You must understand that to expose wrongdoings in Nehru's government in 1956 — when Feroze launched an anti-corruption movement — was not the same benign spectator sport it is with Manmohan Singh's in 2012. The media was still cagey about running news that could embarrass the fledgling nation and halos were still firmly nailed to the heads of government. And yet, Feroze exposed a scam in 1958 whose trail led back to his father-in-law's government: the newly nationalised Life Insurance Corporation (LIC) had used premiums from 5.5 million policyholders to buy up shares at above-market prices in companies controlled by dodgy speculator-industrialist Haridas Mundhra.
Nehru's finance minister, TT Krishnamachari, maintained that the finance secretary had been responsible for the illegal purchase of shares. But a transparent enquiry commission, attended by the public at large and chaired by former Bombay High Court judge MC Chagla, stated that the minister was "constitutionally responsible for the action taken by his secretary". Krishnamachari resigned.
Sucheta Dalal, while noting the startling similarities in the LIC scandal with the Unit Trust of India (UTI) scam 43 years later (More Things Change, August 2001), pointed out with a thunderclap that the then finance minister Yashwant Sinha had stayed put — using Krishnamachari's defence.
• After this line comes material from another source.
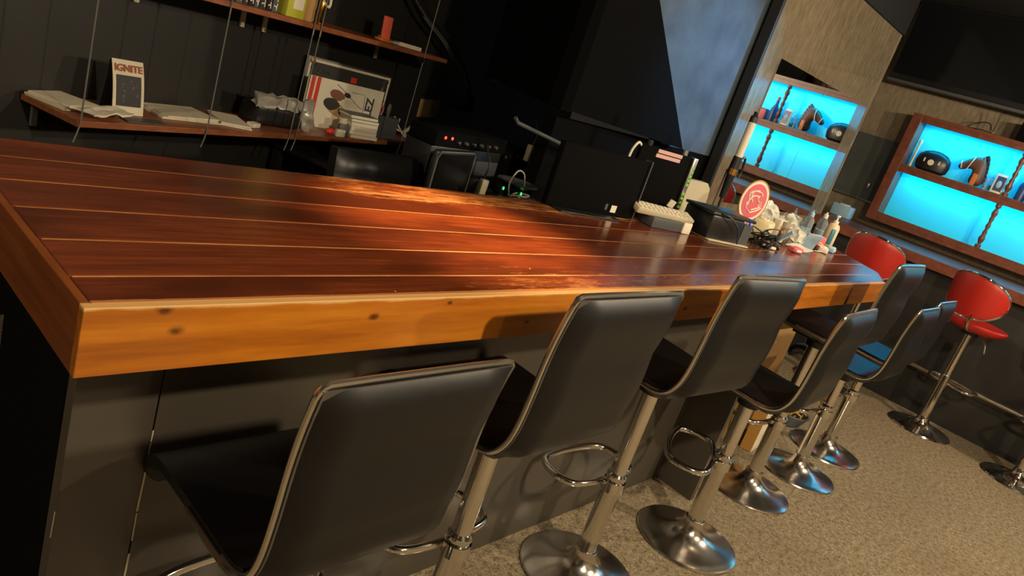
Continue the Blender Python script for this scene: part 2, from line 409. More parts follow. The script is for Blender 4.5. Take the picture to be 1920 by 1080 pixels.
# plaster face beyond the sloping bulkhead
bm = B(); prism(bm, [(3.2, 1.284), (4.6, 1.284), (4.6, ZC), (1.4, ZC)], -1.36, -1.28, Matrix.Rotation(PI / 2, 4, 'X')); struct('wall_plaster', bm, M_plaster, flat=True)
bm = B(); bx(bm, 2.3, 4.6, 1.285, 1.36, 0.0, 1.283); struct('wall_plaster_base', bm, M_dark, flat=True)
# sloping black bulkhead under the stair
bm = B()
prism(bm, [(2.2, 1.331), (3.305, 1.291), (2.2, 2.281)], -1.275, -1.20, Matrix.Rotation(PI / 2, 4, 'X'))
struct('bulkhead', bm, M_dark, flat=True)
bm = B(); prism(bm, [(2.2, 1.20), (2.27, 1.20), (2.62, 2.05), (2.55, 2.05)], 1.325, ZC); struct('bulkhead_return', bm, M_dark, flat=True)

# ------------------------------------------------------------------ ceiling lamps (the lit fixtures; the blue, far-end and left ones are added)
def downlight(p, label):
    t = thing('ceiling_spotlight', label, 'light', (p[0], p[1], p[2] + 0.02), 0, 'round ceiling spotlights')
    bm = B(); lathe(bm, [(0.055, 0), (0.06, 0.004), (0.06, 0.16), (0.02, 0.18)], 20); obj('housing', bm, M_plastic, t, local=True)
    bm = B(); lathe(bm, [(0.04, -0.002), (0.04, -0.001)], 20); obj('bulb', bm, M_bulb, t, local=True)
for i, p in enumerate([KEY, POOL] + AIS + [BLUE_FILL, END_FILL, LEFT_FILL]):
    downlight(p, 'round black ceiling spotlight %s' % ['behind the stools nearest the camera', 'above the middle of the wooden counter', 'over the carpet aisle behind the middle stools', 'over the aisle beside the red stools', 'at the back of the room behind the camera', 'added with a blue lamp to tint the plaster wall', 'added to brighten the far end of the wooden counter', 'added at the left to brighten the counter end'][i])

# ------------------------------------------------------------------ the counter
HC = 1.05; FZ = 0.954
t = thing('bar_counter', 'long varnished red-brown plank bar counter with honey-coloured front fascia on black base', 'counter', (1.9, 0.35, 0))
ENDP = [(3.36, 0.0), (3.62, 0.10), (3.95, 0.46), (3.97, 0.70)]
def xend(y):
    for (x0, y0), (x1, y1) in zip(ENDP, ENDP[1:]):
        if y0 <= y <= y1: return x0 + (x1 - x0) * (y - y0) / (y1 - y0)
    return ENDP[-1][0]
J = [0.0, 0.080, 0.206, 0.331, 0.456, 0.583, 0.695]
G = 0.0026
bm = B()
prism(bm, [(0.004, 0.004)] + [(x - 0.006, max(y, 0.004)) for x, y in ENDP[:3]] + [(3.96, 0.692), (0.004, 0.692)], FZ + 0.002, HC - 0.0012)
obj('core_board', bm, M_filler, t, flat=True)
for a, b_ in zip(J, J[1:]):
    y0 = a + (G if a > 0 else 0); y1 = b_ - (G if b_ < 0.69 else 0)
    ys = sorted({y0, y1} | {y for _, y in ENDP if y0 < y < y1})
    poly = [(0.0, y1), (0.0, y0)] + [(xend(y), y) for y in ys]
    bm = B(); prism(bm, poly, HC - 0.022, HC)
    top = [e for e in bm.edges if all(abs(v.co.z - HC) < 1e-6 for v in e.verts)]
    bmesh.ops.bevel(bm, geom=top, offset=0.0012, segments=1, affect='EDGES')
    tag(obj('plank', bm, M_top, t, flat=True))
# fascia boards
bm = B(); bx(bm, -0.012, 3.36, -0.012, 0.0035, FZ, HC - 0.001, 0.0012); o = obj('front_fascia', bm, M_fascia, t, flat=True); o['label'] = 'honey-coloured knotty front fascia board with worn top edge'
bm = B(); bx(bm, -0.012, 0.0, 0.0037, 0.70, FZ, HC - 0.001, 0.0012); o = obj('end_fascia', bm, M_end, t, flat=True); o['label'] = 'dark red end fascia board'
for k, ((x0, y0), (x1, y1)) in enumerate(zip(ENDP[:2], ENDP[1:3])):
    L = math.hypot(x1 - x0, y1 - y0); a = math.atan2(y1 - y0, x1 - x0)
    bm = B(); box(bm, ((x0 + x1) / 2 - 0.0, (y0 + y1) / 2 - 0.0, (FZ + HC) / 2 - 0.002), (L, 0.014, HC - FZ - 0.004), (0, 0, a)); obj('corner_fascia', bm, M_end, t, flat=True)
# black base
bm = B(); bx(bm, 0.245, 2.52, 0.272, 0.30, 0.0, FZ + 0.002); obj('front_panel', bm, M_panel, t, flat=True)
bm = B(); bx(bm, 0.100, 0.240, 0.268, 0.30, 0.0, FZ + 0.002, 0.001); o = obj('corner_post', bm, M_panel, t, flat=True)
for x in (0.0985, 0.2415):
    bm = B()
    rr = random.Random(int(x * 1000))
    z = 0.02
    while z < 0.93:
        h = rr.uniform(0.02, 0.11)
        if rr.random() < (0.75 if x > 0.2 else 0.45): box(bm, (x, 0.2672, z + h / 2), (rr.uniform(0.0015, 0.004), 0.001, h), (0, rr.uniform(-0.03, 0.03), 0))
        z += h + rr.uniform(0.0, 0.06)
    o = obj('paint_chips', bm, M_paper, t, flat=True); o['label'] = 'pale chipped paint along the post edge'; o['kind'] = 'stuff'
bm = B(); bx(bm, 0.100, 0.128, 0.302, 0.66, 0.0, FZ + 0.002); obj('end_panel', bm, M_dark, t, flat=True)  # matt black puts the shade of this unlit side into the colour
bm = B(); bx(bm, 2.49, 2.52, 0.095, 0.270, 0.0, FZ + 0.002); obj('support_fin', bm, M_panel, t, flat=True)
bm = B(); bx(bm, 2.522, 3.80, 0.62, 0.65, 0.0, FZ + 0.002); obj('rear_panel', bm, M_black, t, flat=True)
bm = B(); bx(bm, 3.77, 3.80, 0.50, 0.618, 0.0, FZ + 0.002); obj('end_support', bm, M_panel, t, flat=True)

# ------------------------------------------------------------------ black bar stools
def shell_profile():
    """side profile (y,z) of the padded shell centreline: seat then back, relative to seat height"""
    P = [(0.205, -0.062), (0.213, -0.035), (0.195, -0.012), (0.15, -0.004), (0.05, -0.006), (-0.05, -0.010), (-0.105, -0.010),
         (-0.145, 0.006), (-0.170, 0.042), (-0.182, 0.09), (-0.188, 0.16), (-0.192, 0.24), (-0.200, 0.31), (-0.212, 0.375)]
    V = [Vector((0, a, b)) for a, b in P]; Q = []
    n = len(V)
    for i in range(n - 1):
        p0, p1, p2, p3 = V[max(i - 1, 0)], V[i], V[i + 1], V[min(i + 2, n - 1)]
        for k in range(3):
            s = k / 3
            Q.append(0.5 * ((2 * p1) + (p2 - p0) * s + (2 * p0 - 5 * p1 + 4 * p2 - p3) * s * s + (3 * p1 - p0 - 3 * p2 + p3) * s ** 3))
    Q.append(V[-1]); return Q
PROF = shell_profile()
def norms():
    N = []
    for i, p in enumerate(PROF):
        d = PROF[min(i + 1, len(PROF) - 1)] - PROF[max(i - 1, 0)]; d.normalize()
        N.append(Vector((0, d.z, -d.y)) * -1)      # towards the sitter
    return N
PN = norms()
def halfw(i):
    f = i / (len(PROF) - 1)
    w_ = 0.188 if f < 0.5 else 0.188 + 0.003 * (f - 0.5) * 2
    if f < 0.06: w_ -= 0.02 * (0.06 - f) / 0.06
    return w_
def shell(bm, off0, off1, i0, i1, puff=0.0, ribs=False, shrink=0.0):
    NX = 12; rows = []
    for i in range(i0, i1 + 1):
        row = []
        e = min(1.0, min(i - i0, i1 - i) / 3.0)
        for j in range(NX + 1):
            s = -1 + 2 * j / NX
            hw = halfw(i) - shrink
            x = s * hw
            ex = min(1.0, (1 - abs(s)) / 0.22)
            bulge = puff * (math.sin(e * PI / 2) ** 0.5 if e > 0 else 0) * (math.sin(ex * PI / 2) ** 0.6 if ex > 0 else 0)
            if ribs: bulge *= (0.80 + 0.20 * abs(math.cos(i * PI / 6.0)))
            row.append((PROF[i] + PN[i] * (off1 + bulge) + Vector((x, 0, 0)), PROF[i] + PN[i] * off0 + Vector((x, 0, 0))))
        rows.append([(bm.verts.new(a), bm.verts.new(b_)) for a, b_ in row])
    R, Cn = len(rows), NX + 1
    for i in range(R - 1):
        for j in range(Cn - 1):
            bm.faces.new((rows[i][j][0], rows[i][j + 1][0], rows[i + 1][j + 1][0], rows[i + 1][j][0]))
            bm.faces.new((rows[i][j][1], rows[i + 1][j][1], rows[i + 1][j + 1][1], rows[i][j + 1][1]))
    for i in range(R - 1):
        for j in (0, Cn - 1): bm.faces.new((rows[i][j][0], rows[i + 1][j][0], rows[i + 1][j][1], rows[i][j][1]))
    for i in (0, R - 1):
        for j in range(Cn - 1): bm.faces.new((rows[i][j][0], rows[i][j + 1][0], rows[i][j + 1][1], rows[i][j][1]))
    return bm
SPLIT = 21
def make_stool(h, label, group='black vinyl bar stools along the counter', foot=0.0):
    t = thing('bar_stool', label, 'stool', (0, 0, 0), 0, group)
    n = len(PROF) - 1
    up = Vector((0, 0, h))
    def sh(bm):
        for v in bm.verts: v.co += up
        return bm
    bm = B(); shell(bm, -0.018, 0.002, 0, SPLIT, 0.022, True, 0.004); obj('seat', sh(bm), M_vinyl_shaded, t, local=True)
    bm = B(); shell(bm, -0.002, 0.002, SPLIT, n, 0.026, True, 0.004); obj('back_cushion', sh(bm), M_vinyl_shaded, t, local=True)
    bm = B(); shell(bm, 0.003, -0.011, SPLIT - 5, n, -0.006, False, 0.002); o = obj('backrest', sh(bm), M_vinyl_lit, t, local=True); o['label'] = 'smooth padded rear face, black vinyl lightened as if lit'
    # chrome piping along the sides and the top
    pts = []
    for i in range(SPLIT - 9, n + 1): pts.append(PROF[i] - PN[i] * 0.004 + Vector((-halfw(i) - 0.001, 0, 0)))
    top = PROF[n] - PN[n] * 0.004
    pts = pts[:-1]
    arc = [top + Vector((x, 0, z)) for x, z in ((-halfw(n), -0.006), (-halfw(n) + 0.005, 0.001), (-halfw(n) + 0.014, 0.004), (-0.1, 0.005), (0, 0.005), (0.1, 0.005), (halfw(n) - 0.014, 0.004), (halfw(n) - 0.005, 0.001), (halfw(n), -0.006))]
    pr = []
    for i in range(n, SPLIT - 10, -1): pr.append(PROF[i] - PN[i] * 0.004 + Vector((halfw(i) + 0.001, 0, 0)))
    pr = pr[1:]
    bm = B(); tube(bm, pts + arc + pr, 0.0055, 8); obj('piping', sh(bm), M_piping, t, local=True)
    # mechanism, column, collar, base
    bm = B(); box(bm, (0, 0, h - 0.045), (0.16, 0.18, 0.02), bev=0.004); lathe(bm, [(0.04, h - 0.09), (0.045, h - 0.05)], 20); obj('mechanism', bm, M_plastic, t, local=True)
    bm = B(); tube(bm, [(0.03, 0.02, h - 0.06), (0.12, 0.06, h - 0.075), (0.17, 0.07, h - 0.09)], 0.005, 8, smooth=3); obj('lever', bm, M_chrome, t, local=True)
    bm = B(); lathe(bm, [(0.0255, 0.36), (0.0255, h - 0.06)], 24); obj('gas_column', bm, M_chrome, t, local=True)
    bm = B(); lathe(bm, [(0.031, 0.05), (0.031, 0.37), (0.033, 0.375), (0.033, 0.385), (0.027, 0.392)], 24); obj('column_sleeve', bm, M_chrome, t, local=True)
    bm = B(); lathe(bm, [(0.195, 0.0), (0.197, 0.004), (0.194, 0.010), (0.185, 0.013), (0.16, 0.017), (0.12, 0.024), (0.085, 0.034), (0.062, 0.046), (0.048, 0.060), (0.040, 0.078), (0.038, 0.098), (0.034, 0.100)], 56)
    obj('base', bm, M_base, t, local=True)
    zf = 0.345
    pts = [(-0.02, 0.028, zf), (-0.10, 0.035, zf), (-0.150, 0.055, zf), (-0.170, 0.11, zf), (-0.150, 0.17, zf), (-0.10, 0.192, zf), (0, 0.20, zf), (0.10, 0.192, zf), (0.150, 0.17, zf), (0.170, 0.11, zf), (0.150, 0.055, zf), (0.10, 0.035, zf), (0.02, 0.028, zf)]
    bm = B(); tube(bm, pts, 0.0115, 12, smooth=4)
    lathe(bm, [(0.032, zf - 0.02), (0.036, zf - 0.018), (0.036, zf + 0.018), (0.032, zf + 0.02)], 20)
    o = obj('footrest', bm, M_chrome, t, local=True)
    if foot: o.rotation_euler = (0, 0, foot)
    return t
STOOLS = [(0.415, 0.03, 0.628, 0.0, 'black vinyl bar stool nearest the camera, at the left end of the counter'),
          (0.925, 0.035, 0.742, 0.0, 'second black bar stool from the left, its back top just under the counter edge'),
          (1.62, 0.04, 0.772, -0.07, 'third black bar stool from the left, its back top level with the counter surface'),
          (2.215, -0.045, 0.685, 0.04, 'fourth black bar stool from the left, standing in front of the cardboard box'),
          (2.92, 0.03, 0.825, 0.0, 'fifth black bar stool from the left, tallest one, before the counter end'),
          (3.42, -0.01, 0.63, 0.0, 'sixth black bar stool from the left, low, its seat glinting blue'),
          (3.93, 0.02, 0.635, 0.0, 'farthest black bar stool, low, beyond the end of the counter')]
for x, y, h, rz, lab in STOOLS:
    s = make_stool(h, lab, foot=0.35 if x == 2.215 else 0.0); s.location = (x, y, 0); s.rotation_euler = (0, 0, rz)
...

She added how a joint parliamentary committee (JPC) investigation had become the sham enquiry of choice. "Will politicians, especially in a multi-party JPC, ever allow corporate houses to be punished?" she asked knowing the answer a bit too well.
Today, Feroze Gandhi's exposé would have raised the usual questions: Why is he raising the issue? On whose behest is he raising the issue? How does someone with dodgy personal credentials dare to accuse a government led by a clean and decent prime minister of wrongdoings?
Which brings me back to the point of how things are different now with our political class and those critical of it. A nation gets the politicians it deserves. And the scandals. And the judgments. And sons-in-law too.